Lesson Number One
A crow was sitting on a tree, doing nothing all day.
A small rabbit saw
the crow, and asked him, "Can I also sit like you
and do nothing all day
long?" The crow answered: "Sure, why not." So, the
rabbit sat on the
ground below the crow, and rested. All of a sudden,
a fox appeared, jumped on the rabbit and ate it.
Management Lesson:
To be sitting and doing nothing,
you must be sitting
very, very high up.
Lesson Number Two
A turkey was chatting with a bull. "I would love to
be able to get to the
top of that tree," sighed the turkey, "but I
haven't got the energy. "Well,
why don't you nibble on some of my droppings?"
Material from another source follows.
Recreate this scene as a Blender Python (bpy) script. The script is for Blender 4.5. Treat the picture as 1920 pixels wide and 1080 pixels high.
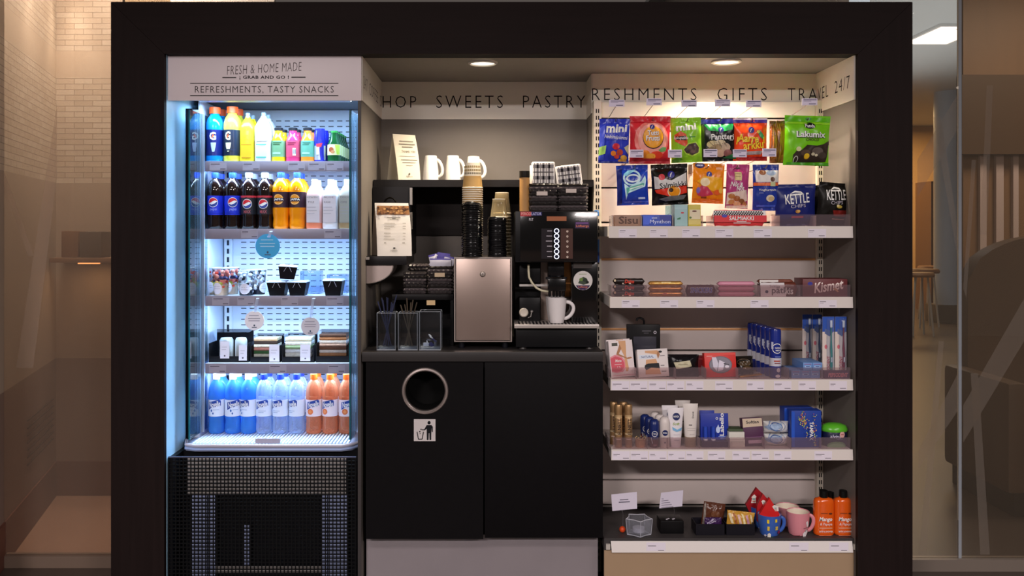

replied the bull. "They're
packed with nutrients." The turkey pecked at a lump
of dung and found that
it actually gave him enough strength to reach the
first branch of the tree.
The next day, after eating some more dung, he
reached the second branch.
Finally after a fortnight, there he
was proudly perched at the top of the tree. Soon he
was promptly spotted by
a farmer, who shot the turkey out of the tree.
Management Lesson:
Bullshit might get you to the
top, but it won't keep
you there.
Lesson Number Three
When the body was first made, all the parts wanted
to be Boss. The brain
said, "I should be Boss because I control the whole
body's responses and
functions." The feet said, "We should be Boss as we
carry the brain about
and get him to where he wants to go." The hands
said, "We should be the
Boss because we do all the work and earn all the
money." And so it went on
and on with the heart, the lungs and the eyes until
finally the asshole
spoke up. All the parts laughed at the idea of the
asshole being the Boss.
So the asshole went on strike, blocked itself up and
refused to work. Within
a short time the eyes became crossed, the hands
clenched, the feet twitched,
the heart and lungs began to panic and the brain
fevered. Eventually they
all decided that the asshole should be the Boss, so
the motion was passed.
All the other parts did all the work while the Boss
just sat and passed out
the shit!
Management Lesson:
You don't need brains to be a
Boss - any asshole will do.
Lesson Number Four
A little bird was flying south for the winter. It
was so cold, the bird
froze and fell to the ground in a large field. While
it was lying there, a
cow came by and dropped some dung on it. As the
frozen bird lay there in the
pile of cow dung, it began to realize how warm it
was. The dung was actually
thawing him out! He lay there all warm and happy and
soon began to sing for
joy. A passing cat heard the bird singing and came
to investigate. Following
the sound, the cat discovered the bird under the
pile of cow dung and
promptly dug him out and ate him!
Management Lessons:
1) Not everyone who drops shit on you is your enemy.
2) Not everyone who gets you out of shit is your friend.
3) And when you're in deep shit, keep your mouth shut!